Warsaw Ghetto Uprising - April 19, 1943

April 19, 2014 marked the 71st anniversary of the Warsaw Ghetto Uprising. 

The Warsaw Ghetto was built in 1940; between July 22, 1942 and September 12, 1942, the Germans deported 6,000 Jews a day, many to the Treblinka concentration camp. The sheer numbers are staggering – upwards of 300,000.  While the Germans tried to assure those remaining that the detainees were only being sent to work camps, word reached the ghetto that to be deported was certain extermination.
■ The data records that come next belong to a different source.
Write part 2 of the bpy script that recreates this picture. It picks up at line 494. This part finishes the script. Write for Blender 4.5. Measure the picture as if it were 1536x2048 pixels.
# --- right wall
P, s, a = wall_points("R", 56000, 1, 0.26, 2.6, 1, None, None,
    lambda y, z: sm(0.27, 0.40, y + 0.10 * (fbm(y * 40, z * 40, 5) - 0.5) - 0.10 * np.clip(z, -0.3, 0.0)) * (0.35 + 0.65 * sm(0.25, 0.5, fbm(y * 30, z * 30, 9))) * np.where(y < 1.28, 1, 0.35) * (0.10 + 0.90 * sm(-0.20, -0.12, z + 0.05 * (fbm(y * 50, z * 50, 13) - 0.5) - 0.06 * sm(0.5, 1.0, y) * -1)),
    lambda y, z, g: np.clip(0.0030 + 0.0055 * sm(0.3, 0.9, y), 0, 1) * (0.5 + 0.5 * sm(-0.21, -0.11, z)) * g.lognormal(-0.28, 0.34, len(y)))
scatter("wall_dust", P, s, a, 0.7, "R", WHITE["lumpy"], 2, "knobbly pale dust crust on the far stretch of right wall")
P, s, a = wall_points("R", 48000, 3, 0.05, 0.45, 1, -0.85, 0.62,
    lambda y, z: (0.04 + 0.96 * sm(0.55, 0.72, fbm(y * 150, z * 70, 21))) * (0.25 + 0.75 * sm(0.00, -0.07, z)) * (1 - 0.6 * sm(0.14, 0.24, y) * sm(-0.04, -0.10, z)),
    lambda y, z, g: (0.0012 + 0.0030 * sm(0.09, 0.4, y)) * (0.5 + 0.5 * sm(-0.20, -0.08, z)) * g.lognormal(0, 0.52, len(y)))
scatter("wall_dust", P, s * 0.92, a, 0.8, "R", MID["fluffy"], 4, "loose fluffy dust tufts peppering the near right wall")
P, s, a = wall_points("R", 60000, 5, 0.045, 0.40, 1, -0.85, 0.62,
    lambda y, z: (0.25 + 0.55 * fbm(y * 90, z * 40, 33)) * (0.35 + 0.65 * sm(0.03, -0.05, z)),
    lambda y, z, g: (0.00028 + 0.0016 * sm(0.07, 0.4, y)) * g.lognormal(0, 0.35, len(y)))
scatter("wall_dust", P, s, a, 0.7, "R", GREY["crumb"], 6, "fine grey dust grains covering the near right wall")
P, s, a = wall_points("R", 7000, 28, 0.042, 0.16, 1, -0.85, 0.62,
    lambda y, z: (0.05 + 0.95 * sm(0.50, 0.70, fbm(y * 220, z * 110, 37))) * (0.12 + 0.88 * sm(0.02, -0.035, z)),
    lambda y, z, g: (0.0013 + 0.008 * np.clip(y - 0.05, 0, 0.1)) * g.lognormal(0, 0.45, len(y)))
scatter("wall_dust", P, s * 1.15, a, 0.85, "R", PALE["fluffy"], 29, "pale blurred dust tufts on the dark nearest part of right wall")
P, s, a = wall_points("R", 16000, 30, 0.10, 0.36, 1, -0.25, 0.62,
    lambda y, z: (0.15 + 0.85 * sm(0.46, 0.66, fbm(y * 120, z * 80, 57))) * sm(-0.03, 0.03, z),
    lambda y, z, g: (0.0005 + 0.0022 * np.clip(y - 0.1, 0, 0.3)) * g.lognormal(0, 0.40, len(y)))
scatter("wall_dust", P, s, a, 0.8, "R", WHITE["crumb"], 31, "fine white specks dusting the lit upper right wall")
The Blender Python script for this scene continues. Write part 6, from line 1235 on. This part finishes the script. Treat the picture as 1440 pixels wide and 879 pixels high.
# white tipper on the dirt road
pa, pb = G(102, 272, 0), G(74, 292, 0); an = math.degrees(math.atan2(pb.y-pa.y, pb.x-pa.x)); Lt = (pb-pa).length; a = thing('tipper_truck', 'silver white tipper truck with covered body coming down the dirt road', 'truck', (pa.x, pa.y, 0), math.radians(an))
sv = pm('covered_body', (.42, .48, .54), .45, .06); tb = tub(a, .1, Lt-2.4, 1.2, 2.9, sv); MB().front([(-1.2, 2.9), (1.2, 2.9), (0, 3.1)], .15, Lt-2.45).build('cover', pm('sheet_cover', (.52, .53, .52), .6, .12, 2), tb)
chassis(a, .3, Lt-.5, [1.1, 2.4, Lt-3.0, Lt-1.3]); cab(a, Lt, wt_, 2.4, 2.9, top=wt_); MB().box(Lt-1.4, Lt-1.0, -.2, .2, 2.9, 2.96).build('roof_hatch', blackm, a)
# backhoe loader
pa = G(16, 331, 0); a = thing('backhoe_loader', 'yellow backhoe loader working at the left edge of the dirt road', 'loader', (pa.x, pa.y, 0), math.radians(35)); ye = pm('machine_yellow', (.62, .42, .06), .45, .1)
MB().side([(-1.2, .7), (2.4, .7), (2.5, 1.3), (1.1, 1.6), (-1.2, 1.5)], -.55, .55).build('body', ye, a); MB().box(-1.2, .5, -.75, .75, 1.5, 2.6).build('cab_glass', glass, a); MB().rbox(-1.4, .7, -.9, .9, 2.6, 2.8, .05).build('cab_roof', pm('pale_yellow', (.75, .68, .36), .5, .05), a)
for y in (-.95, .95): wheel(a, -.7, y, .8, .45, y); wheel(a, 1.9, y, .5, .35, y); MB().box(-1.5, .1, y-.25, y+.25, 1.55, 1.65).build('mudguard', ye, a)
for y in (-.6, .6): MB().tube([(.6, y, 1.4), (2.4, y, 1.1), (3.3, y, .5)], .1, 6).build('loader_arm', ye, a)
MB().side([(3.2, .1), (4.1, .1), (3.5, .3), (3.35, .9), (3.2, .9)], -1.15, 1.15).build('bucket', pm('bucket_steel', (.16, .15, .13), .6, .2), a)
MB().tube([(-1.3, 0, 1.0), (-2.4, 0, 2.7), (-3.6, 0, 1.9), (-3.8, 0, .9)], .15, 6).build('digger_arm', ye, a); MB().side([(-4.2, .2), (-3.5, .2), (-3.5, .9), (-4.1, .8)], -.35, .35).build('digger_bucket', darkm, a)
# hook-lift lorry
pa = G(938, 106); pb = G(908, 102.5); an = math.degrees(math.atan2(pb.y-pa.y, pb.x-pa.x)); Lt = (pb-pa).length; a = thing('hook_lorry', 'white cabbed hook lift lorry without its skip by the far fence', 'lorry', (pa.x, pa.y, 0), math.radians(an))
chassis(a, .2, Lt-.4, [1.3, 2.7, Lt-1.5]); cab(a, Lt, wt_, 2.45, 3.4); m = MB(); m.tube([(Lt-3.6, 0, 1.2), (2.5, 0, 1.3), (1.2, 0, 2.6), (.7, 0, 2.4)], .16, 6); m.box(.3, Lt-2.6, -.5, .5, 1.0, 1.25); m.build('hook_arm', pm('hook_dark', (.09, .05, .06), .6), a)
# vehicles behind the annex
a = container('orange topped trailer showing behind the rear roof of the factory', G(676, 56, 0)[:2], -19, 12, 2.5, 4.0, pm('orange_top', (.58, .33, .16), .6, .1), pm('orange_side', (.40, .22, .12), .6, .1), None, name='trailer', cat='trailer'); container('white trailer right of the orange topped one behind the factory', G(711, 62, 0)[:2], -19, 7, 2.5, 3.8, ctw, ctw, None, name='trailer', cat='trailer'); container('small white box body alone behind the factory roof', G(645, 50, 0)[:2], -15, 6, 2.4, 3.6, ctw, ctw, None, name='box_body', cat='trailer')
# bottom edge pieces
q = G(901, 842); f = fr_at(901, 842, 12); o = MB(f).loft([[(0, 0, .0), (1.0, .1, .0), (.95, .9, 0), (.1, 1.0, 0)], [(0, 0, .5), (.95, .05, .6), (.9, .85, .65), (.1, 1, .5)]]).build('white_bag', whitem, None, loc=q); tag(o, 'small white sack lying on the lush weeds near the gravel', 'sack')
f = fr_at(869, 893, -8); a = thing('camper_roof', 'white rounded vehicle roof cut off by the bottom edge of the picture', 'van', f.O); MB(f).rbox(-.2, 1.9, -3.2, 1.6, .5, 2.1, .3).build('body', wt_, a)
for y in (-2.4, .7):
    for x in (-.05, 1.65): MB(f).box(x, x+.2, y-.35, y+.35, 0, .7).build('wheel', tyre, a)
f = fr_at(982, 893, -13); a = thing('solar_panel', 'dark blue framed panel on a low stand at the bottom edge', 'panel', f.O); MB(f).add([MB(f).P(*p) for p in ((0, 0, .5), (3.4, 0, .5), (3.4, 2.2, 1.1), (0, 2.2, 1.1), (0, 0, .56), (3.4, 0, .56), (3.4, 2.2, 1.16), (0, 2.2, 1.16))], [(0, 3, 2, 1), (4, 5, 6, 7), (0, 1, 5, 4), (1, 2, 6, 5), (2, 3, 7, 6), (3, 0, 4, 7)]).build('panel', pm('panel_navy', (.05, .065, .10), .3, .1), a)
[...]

An underground resistance organized, and began to acquire weapons, with some help from the Polish military underground, the Armia Krajowa or AK.

In January 1943 the Germans entered the ghetto again, but this time were met with resistance and withdrew. Those left began to build shelters and underground bunkers in anticipation of a German order to fully ‘liquidate’ the ghetto. On April 19, 1943, on the eve of Passover, and in honor of Hitler’s April 20 birthday, the Germans had planned to liquidate the ghetto in three days; Jewish resistance held the Germans at bay for nearly a month, until May 16. Though almost all those who fought died, and the ghetto was liquidated, the Warsaw ghetto uprising was a huge symbolic victory. I read someplace that those left in the Ghetto, finally decided if they were going to die anyway, they were going to die fighting. Thus the uprising was symbolically the most important Jewish uprising, and the first urban uprising, in German-occupied Europe.

 
Other uprisings followed at two other ghettos and at the Treblinka and Sobibor* camps.  

 
Note – there were TWO distinctly separate and different Warsaw uprisings, fought at different times and by different forces. There was the Warsaw Ghetto Uprising of April 1943, and there was the Warsaw Uprising that began later August 1, 1944. 
 
*A British made-for-TV movie, Escape from Sobibor was released in 1987.